Tuesday, 18 June 2013

Monitors: making magic 7

So, decision time. Before trying to design any spells or anything, I'm going to pick at least some placeholder systems for How Stuff Works.

Theory

Bits of magic

As discussed in part 2, magic is going to be split into several distinct areas of talent.

  1. Academic knowledge of things magical and supernatural will be handled by the Occult skill. This will also probably cover interacting with magical artefacts or existing spells, and performing generic rituals.
  2. Actual spellcasting prowess is established during character design.
  3. As things currently stand, there's no hard difference in magical strength; spells are powered by expending heat points. I could tie this into a skill, but frankly I don't see any reason to. If traits are introduced later, I suppose there might be a trait for enhanced spell power.
  4. I'm not planning an actual crafting system; magic isn't tame enough to be making magic swords and stuff all the time. Any plot-specific crafting needed will be handled by rituals or via NPCs.
  5. Use of simple artefacts will be handled with appropriate skills: Firearms for lightning wands, for example.

What magic is like

As discussed in part 3, magic is there to do what technology doesn't allow. It bends time, alters weather, instils emotions, conjures things from thin air, curses and petrifies. Where technology is quantitative, magic is qualitative.

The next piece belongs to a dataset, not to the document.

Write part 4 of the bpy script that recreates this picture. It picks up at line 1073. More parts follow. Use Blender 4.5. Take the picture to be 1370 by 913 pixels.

Spellcasting will have side-effects. As I want magic to be used fairly readily, but not ubiquitous, the side effects need to be relatively minor, but with potential to cause interesting complications. Because this isn't a "magic is evil and self-destructive" setting, they should not directly imperil the caster or their allies, nor should the side effects themselves be horrific. My initial thought here is some kind of chart, where you'd roll a die plus the power of the spell to determine the category of side-effect, then roll up a side-effect.

Casting is (at least initially) going to be reliable. One reason is that it has a cost and side effects, so unreliability on top of that seems likely to discourage spellcasting, where I want it to be fairly frequent. Another reason is that it's hard to portray a wizard if your spells never work. Again, I might tinker with this later on (perhaps there's a small failure chance, perhaps more powerful spells are unreliable...) but for now any unreliability will come effect rolls, not from failed casting.

Characters

As discussed in part 4, I'm going to start by giving all PCs of the same 'level' the same amount of spellcasting ability, which is to say the same amount of spells (whatever 'spells' may be). Later I might experiment with giving limited flexibility to trade this off against other benefits, but as a starting point this is definitely way simpler.

Spellcasting will be powered on a depletion system based on body temperature. By and large, this means Monitors (and other reptiles) are far more magically-competent than others. However, this will not be the only cost, as side-effects must also be considered.